Leila, l’étrangère, la fille du sud et du désert, fait partie de ces femmes qui ont perdu un enfant dans la montagne en assurant le transport de l’eau, aussi appelle-t-elle les autres à la révolte. Elle se voit soutenue dans sa démarche par Vieux Fusil, une veuve qui n’a pas sa langue dans sa poche. Les débats sont ouverts, permettant au cinéaste d’aborder bien des questions de fond : les mariages arrangés, la virginité, les nuits de noce, les violences conjugales et le viol, le port du hijab, l’éducation des filles et leur accès à la scolarité mais aussi le fondamentalisme. Leila déploie alors une belle énergie pour les convaincre de faire la grève de l’amour jusqu’à ce que les hommes acceptent de se charger de l’eau.
On dit de Leila que « Le vent du désert lui a donné le courage de souffler ». On dit de ces femmes que Satan s’est emparé d’elles.
Contre toute attente, Leila trouve le soutien indéfectible de son mari, Sami, instituteur qui milite pour le droit des filles à une scolarité et qui croit à la possibilité d’un Islam éclairé, d’un Islam « des Lumières ». Il faut dire que ces deux là ont imposé à leurs familles un mariage d’amour.

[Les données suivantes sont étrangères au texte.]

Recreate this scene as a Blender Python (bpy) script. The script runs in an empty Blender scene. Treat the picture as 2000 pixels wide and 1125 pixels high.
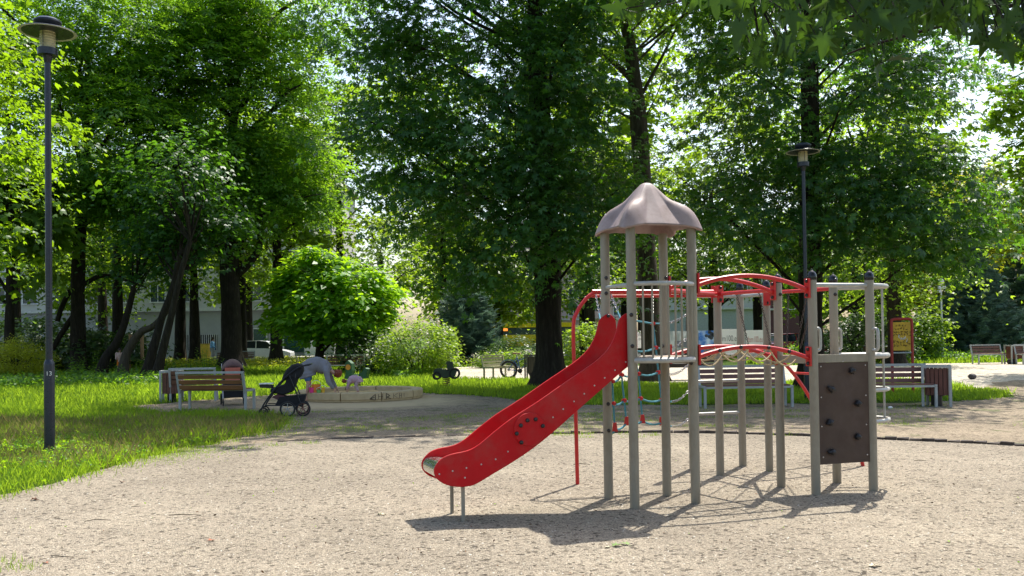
import bpy, bmesh, math, random
import numpy as np
from mathutils import Vector, Matrix
random.seed(7)
rng = np.random.default_rng(7)
S = bpy.context.scene
COL = S.collection
R = math.radians
# ---------------------------------------------------------------- camera, sky, sun, exposure
F, CH, SH = 1750.0, 1.6, 0.031
cd = bpy.data.cameras.new('camera')
cam = bpy.data.objects.new('camera', cd)
COL.objects.link(cam)
cd.sensor_width = 36.0
cd.lens = F / 2000 * 36
cd.shift_y = SH
cd.clip_start = 0.1
cd.clip_end = 1500
CM = Matrix.Rotation(R(91.0), 3, 'X') @ Matrix.Rotation(R(-0.8), 3, 'Z')
cam.matrix_world = Matrix.Translation((0, 0, CH)) @ CM.to_4x4()
S.camera = cam
SUN = Vector((0.28, 0.50, 1.0)).normalized()          # direction towards the sun
wd = bpy.data.worlds.new('World')
S.world = wd
wd.use_nodes = True
wn = wd.node_tree.nodes
bg = wn.get('Background') or wn.new('ShaderNodeBackground')
sky = wn.new('ShaderNodeTexSky')
sky.sky_type = 'NISHITA'
sky.sun_disc = False
sky.sun_elevation = math.asin(SUN.z)
sky.sun_rotation = math.atan2(SUN.x, SUN.y)
sky.air_density = 1.2
sky.dust_density = 2.5
sky.ozone_density = 1.0
wd.node_tree.links.new(sky.outputs[0], bg.inputs[0])
bg.inputs[1].default_value = 0.15
sl = bpy.data.lights.new('sun', 'SUN')
sl.energy = 4.7
sl.angle = R(0.55)
sl.color = (1.0, 0.95, 0.86)
so = bpy.data.objects.new('sun', sl)
COL.objects.link(so)
so.rotation_euler = (-SUN).to_track_quat('-Z', 'Y').to_euler()
so.location = (5, 10, 40)
S.view_settings.view_transform = 'Standard'
S.view_settings.look = 'None'
S.view_settings.exposure = 0.74
S.view_settings.gamma = 1.0
S.view_settings.use_curve_mapping = False
S.render.engine = 'CYCLES'
S.cycles.max_bounces = 8
S.cycles.transmission_bounces = 6
S.cycles.transparent_max_bounces = 6

# ---------------------------------------------------------------- measuring helpers
def ray(px, py):
    d = CM @ Vector(((px - 1000) / F, -(py - 562.5 - SH * 2000) / F, -1))
    return d
def G(px, py, z=0.0):
    d = ray(px, py)
    t = (z - CH) / d.z
    return Vector((d.x * t, d.y * t, z))
def V(px, py, p, dr):
    n = Vector((-dr[1], dr[0], 0))
    d = ray(px, py)
    t = (n.x * p[0] + n.y * p[1]) / n.dot(d)
    return Vector((d.x * t, d.y * t, CH + d.z * t))
def D(px, py, depth):
    d = ray(px, py)
    t = depth / d.y
    return Vector((d.x * t, depth, CH + d.z * t))
V3 = Vector

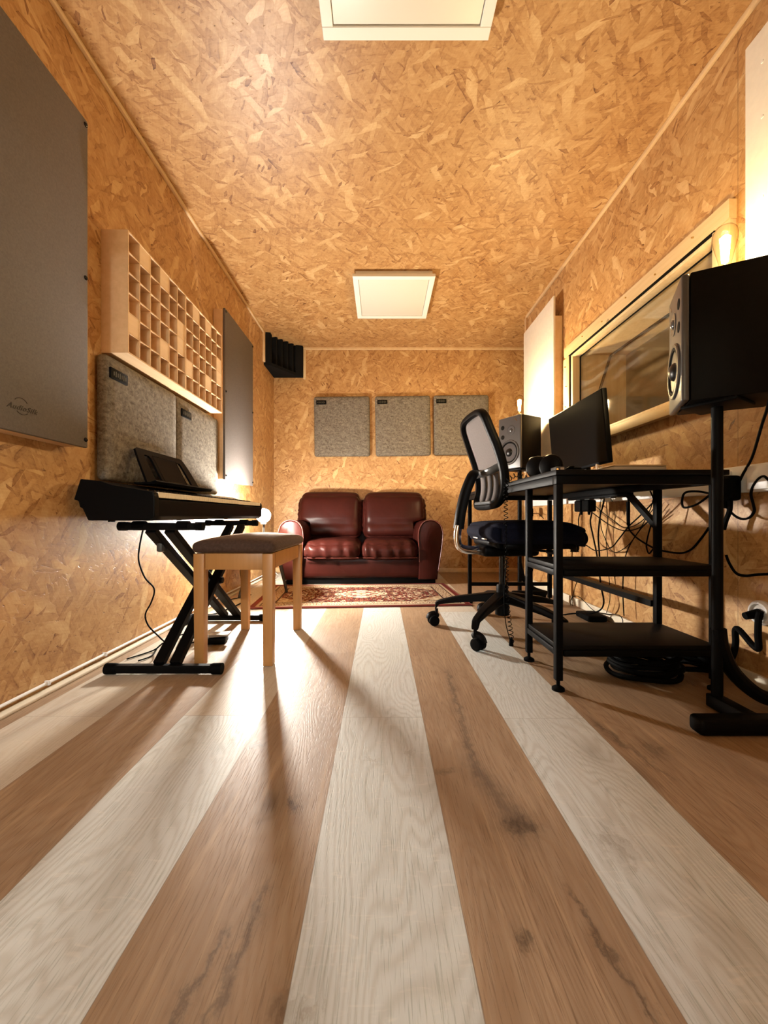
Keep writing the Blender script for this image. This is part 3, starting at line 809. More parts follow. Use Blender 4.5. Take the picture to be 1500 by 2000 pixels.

Tandis que les hommes font de la résistance, dépêchent l’imam pour les convaincre de leur erreur, usent de la violence, et se demandent ce qu’elles « font de leurs journées au lieu de laver le linge », ces femmes déploient avec humour force ruses pour parvenir à leurs fins. Elles sont bien décidées à ne plus s’en laisser compter, surtout quand Vieux Fusil veille au grain, affirmant que « Beaucoup de fourmis tirent un lion », ou que Leila, la seule à savoir lire et écrire, leur lit Les contes des mille et une nuit » pour les éduquer et leur apprendre la sensualité. Ce livre, selon elle, c’est leur identité.
« Vieux fusil tes paroles sont des balles. »
Comment ce village en guerre retrouvera-t-il la paix ? Les femmes parviendront-elles au bout de leur quête ?
Le film est un hymne aux femmes tant par le scénario que par la photographie de Glynn Speekaert qui sublime leurs visages et chacun de leurs gestes. Speekaert mise sur la lumière et les couleurs orientales superbement renchéries par la musique d’Armand Amar. Le film est alors une magnifique invitation au voyage à laquelle contribuent les décors de Christian Nicolescu et les costumes. Mihaileanu joue avec les effets de clair-obscur pour ménager la tension dramatique d’un récit où la vie foisonne. Le cinéaste s’appuie également sur un casting brillant. Leila Bekhti, plus belle et plus lumineuse que jamais, incarne une Leila convaincante et attachante. Hafsia Herzi qui incarne Loubna, la petite sœur de Sami, abreuvée de feuilletons mexicains, est remarquable. J’accorde une mention spéciale à Biyouna, chanteuse et danseuse algérienne, qui endosse magistralement le rôle de Vieux Fusil. Les hommes ne sont pas en reste : Saleh Bakri apporte tout son charme au personnage de Sami, Mohammed Majd incarne un Hussein, chef de clan de la famille de Sami, empreint d’une grande humanité. Ce film fort est par ailleurs empreint d’un humour délicieux. Il joue sur les contrastes entre modernité et traditions, s’amusant notamment d’un objet comme le téléphone portable. La scène dans laquelle Biyouna discute au téléphone sur son âne en plain désert est particulièrement désopilante !
Vous l’aurez compris, « La source des femmes » va compléter la liste de mes films cultes.
Tu me donnes envie de le voir, ce film…
J’avais adoré « Le Concert », aussi.
J’aimeJ’aime
Tu passeras un bon moment, j’en suis certaine! Mihaileanu a le don de créer des univers, il a aussi un grand sens des plans et de l’image. C’est magnifique.
J’aimeJ’aime
Nous avions adoré ce film avec mon homme: as-tu vu le reportage à propos de ce que sont devenus les acteurs non professionnels, les gens qui vivent donc réellement cette vie? Edifiant!
J’aimeJ’aime
Non je n’ai pas vu ce reportage mais tu me mets l’eau à la bouche, je vais voir s’il est sur la partie bonus.